Latest update January 3rd, 2025 4:30 AM
Feb 06, 2012 Features / Columnists, Peeping Tom
One day a lady holds a birthday party for her granddaughter. She decides to go all out, no holds barred: she wants a clown at the party to entertain her granddaughter’s friends.
The clown arrives but not alone. He has a lot of company with him. The lady is sympathetic and tells them that she can help them out with refreshments but they will have to chop some firewood at the back of the house. They accept her offer and proceed with the clown in tow to chop the firewood.
After about a half an hour, the lady of the house is ready for the clown to perform his bag of tricks for the children. She goes to the back of the house. What does she find?
She finds the clown drunk and asleep under a tree while his friends are busy chopping firewood. Then she notices something. She notices one of the clown’s companies doing cartwheels across her lawn. She calls out to the other guy guys and says. “What your friend is doing is absolutely marvelous. Do you think that he can repeat those cartwheels for the children at the party?
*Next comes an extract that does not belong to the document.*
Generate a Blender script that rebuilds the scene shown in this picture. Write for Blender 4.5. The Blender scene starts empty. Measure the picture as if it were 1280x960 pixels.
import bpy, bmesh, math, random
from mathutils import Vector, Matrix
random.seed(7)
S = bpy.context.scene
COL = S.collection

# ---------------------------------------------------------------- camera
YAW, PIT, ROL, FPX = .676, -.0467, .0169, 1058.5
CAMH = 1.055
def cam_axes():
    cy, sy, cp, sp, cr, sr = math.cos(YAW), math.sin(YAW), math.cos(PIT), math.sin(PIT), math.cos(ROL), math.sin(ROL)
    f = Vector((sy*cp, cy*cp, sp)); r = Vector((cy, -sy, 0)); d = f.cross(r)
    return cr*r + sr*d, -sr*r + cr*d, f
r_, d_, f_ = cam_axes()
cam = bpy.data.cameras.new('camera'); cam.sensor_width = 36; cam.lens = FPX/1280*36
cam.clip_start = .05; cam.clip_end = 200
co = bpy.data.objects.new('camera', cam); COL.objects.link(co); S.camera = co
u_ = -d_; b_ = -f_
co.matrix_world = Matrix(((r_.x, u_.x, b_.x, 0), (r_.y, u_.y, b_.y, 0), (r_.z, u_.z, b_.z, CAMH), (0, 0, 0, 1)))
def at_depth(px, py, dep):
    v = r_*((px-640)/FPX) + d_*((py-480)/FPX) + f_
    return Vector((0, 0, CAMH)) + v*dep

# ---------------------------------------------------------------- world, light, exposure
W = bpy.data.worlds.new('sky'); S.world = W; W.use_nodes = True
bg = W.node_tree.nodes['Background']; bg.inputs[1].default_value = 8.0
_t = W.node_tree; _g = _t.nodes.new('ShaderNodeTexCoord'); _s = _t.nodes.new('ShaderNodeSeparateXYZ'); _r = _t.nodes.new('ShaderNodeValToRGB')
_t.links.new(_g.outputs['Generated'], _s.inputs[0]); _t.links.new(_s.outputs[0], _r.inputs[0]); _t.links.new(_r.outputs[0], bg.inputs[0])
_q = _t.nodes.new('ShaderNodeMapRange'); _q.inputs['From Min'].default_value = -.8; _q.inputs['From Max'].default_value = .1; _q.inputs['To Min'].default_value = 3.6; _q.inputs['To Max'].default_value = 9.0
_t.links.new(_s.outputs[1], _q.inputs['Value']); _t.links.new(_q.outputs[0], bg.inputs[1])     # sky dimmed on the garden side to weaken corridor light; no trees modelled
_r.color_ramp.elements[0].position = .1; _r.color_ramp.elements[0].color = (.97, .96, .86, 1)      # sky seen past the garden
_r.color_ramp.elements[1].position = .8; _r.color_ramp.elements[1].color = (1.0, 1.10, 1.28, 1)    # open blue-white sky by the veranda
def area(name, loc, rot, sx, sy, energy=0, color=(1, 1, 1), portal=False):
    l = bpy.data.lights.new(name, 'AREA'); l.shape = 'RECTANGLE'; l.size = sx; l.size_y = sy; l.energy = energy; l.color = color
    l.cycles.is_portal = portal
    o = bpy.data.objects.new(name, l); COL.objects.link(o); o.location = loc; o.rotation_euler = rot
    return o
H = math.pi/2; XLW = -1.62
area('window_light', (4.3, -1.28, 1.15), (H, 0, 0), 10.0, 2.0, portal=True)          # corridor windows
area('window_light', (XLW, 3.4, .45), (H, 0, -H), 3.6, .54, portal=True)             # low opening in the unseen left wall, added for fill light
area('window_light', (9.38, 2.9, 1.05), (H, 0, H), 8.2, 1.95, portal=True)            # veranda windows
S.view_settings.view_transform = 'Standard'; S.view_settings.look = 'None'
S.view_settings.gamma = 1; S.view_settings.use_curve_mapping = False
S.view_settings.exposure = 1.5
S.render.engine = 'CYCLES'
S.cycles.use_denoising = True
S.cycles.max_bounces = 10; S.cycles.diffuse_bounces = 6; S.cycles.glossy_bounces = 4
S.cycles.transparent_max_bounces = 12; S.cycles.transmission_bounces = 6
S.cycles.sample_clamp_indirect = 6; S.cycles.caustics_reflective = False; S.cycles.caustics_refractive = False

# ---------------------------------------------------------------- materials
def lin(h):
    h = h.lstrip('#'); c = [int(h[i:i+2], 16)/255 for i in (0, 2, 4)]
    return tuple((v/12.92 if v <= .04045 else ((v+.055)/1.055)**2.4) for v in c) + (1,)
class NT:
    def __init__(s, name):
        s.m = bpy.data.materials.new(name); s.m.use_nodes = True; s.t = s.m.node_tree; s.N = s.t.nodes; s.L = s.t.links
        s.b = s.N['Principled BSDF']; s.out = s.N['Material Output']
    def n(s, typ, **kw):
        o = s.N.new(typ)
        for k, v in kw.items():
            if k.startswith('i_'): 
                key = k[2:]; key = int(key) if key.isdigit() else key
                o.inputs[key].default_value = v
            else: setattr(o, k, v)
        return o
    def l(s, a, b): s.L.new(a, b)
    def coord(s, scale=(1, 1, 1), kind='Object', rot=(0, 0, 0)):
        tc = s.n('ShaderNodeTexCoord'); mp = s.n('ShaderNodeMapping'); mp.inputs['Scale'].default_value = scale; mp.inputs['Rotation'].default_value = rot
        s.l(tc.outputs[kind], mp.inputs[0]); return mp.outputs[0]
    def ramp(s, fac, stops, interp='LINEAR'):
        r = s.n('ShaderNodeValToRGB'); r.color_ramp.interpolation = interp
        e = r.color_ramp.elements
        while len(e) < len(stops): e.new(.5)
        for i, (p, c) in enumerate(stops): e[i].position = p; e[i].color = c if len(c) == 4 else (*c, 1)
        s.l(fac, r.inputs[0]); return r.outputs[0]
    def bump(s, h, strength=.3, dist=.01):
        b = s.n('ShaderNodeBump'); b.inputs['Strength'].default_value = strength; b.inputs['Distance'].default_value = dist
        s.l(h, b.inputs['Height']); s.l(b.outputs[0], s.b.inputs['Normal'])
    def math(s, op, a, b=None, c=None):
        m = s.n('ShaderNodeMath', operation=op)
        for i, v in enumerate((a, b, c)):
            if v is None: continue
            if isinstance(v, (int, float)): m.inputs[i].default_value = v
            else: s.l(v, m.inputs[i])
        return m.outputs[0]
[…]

I am willing to pay him an extra hundred bucks.”
One of the guys replies, “I don’t know but I will ask. … ‘Hey Fred! For $100 would you chop off another toe?’”
Not all clowns and their contingents are like that. But not all aim to please also. I had this friend who invited a clown over to his home for a party. The guy came all dressed up like a clown. But as much as he tried to make the children laugh, he was boring and the kids soon lost interest.
It takes some skill to be a good clown and unfortunately finding a decent clown in Guyana to entertain a party is not always easy. In fact, finding even a good acrobat or magician in Guyana is a difficult thing.
Yet the people expect our politicians to do miracles. Well if professional magicians cannot successfully create illusions in Guyana, why do we think that politicians are going to be able to do miracles overnight.
Many, many moons ago there were top class magicians in Guyana. Not many but the few they had were good, very good. Today, the art of illusion is lost. There are a few persons who know card tricks but the kids today are so smart and able to read up on these things so readily that they can quickly expose the source of a magician’s tricks.
The art of magic is being lost to this generation of children and it is something that is worrying because if Guyana really wants to push tourism it has to be able to put on acrobatic and magic shows as well as host a local circus.
A few weeks ago, there was a circus in town. On the first night there was no tent and the show was almost washed out. If you are going to have a circus, you must have a big tent. A circus without a tent is like riding a horse without a saddle. It is just going to be unpleasant.
And why is it that we have to import a circus in Guyana. One would think that by now we would have been able to have our own local traveling circus, replete with trapeze dancers and lion tamers and acrobats doing spectacular feats.
There used to be some guys on the ferry across the Berbice River that used to try to entertain passengers by doing what can only be described as body-flexing routines. They had potential but they were in the business to make a dollar by passing a hat around for donations.
Their talent was raw. What they needed was to be formed into a professional acrobatic troupe. Every few years, a Chinese acrobatic troupe comes to Guyana. And their performances are electrifying. So there is scope in Guyana for our local acrobats. And if we are going to develop more tourism products, we need to have more Guyanese circuses and acrobats.
When people come to Guyana, they want to see places and go to events. There is not much to see, even though walking down Water Street and observing how the pavement vendors have taken over the city is quite a sight.
There are also very few clowns and magicians around to provide entertainment to the children at parties.
The local entertainment industry is therefore in poor shape. And if we really want to promote tourism we should try to get back to the time when we could at least boast about having some really good magicians.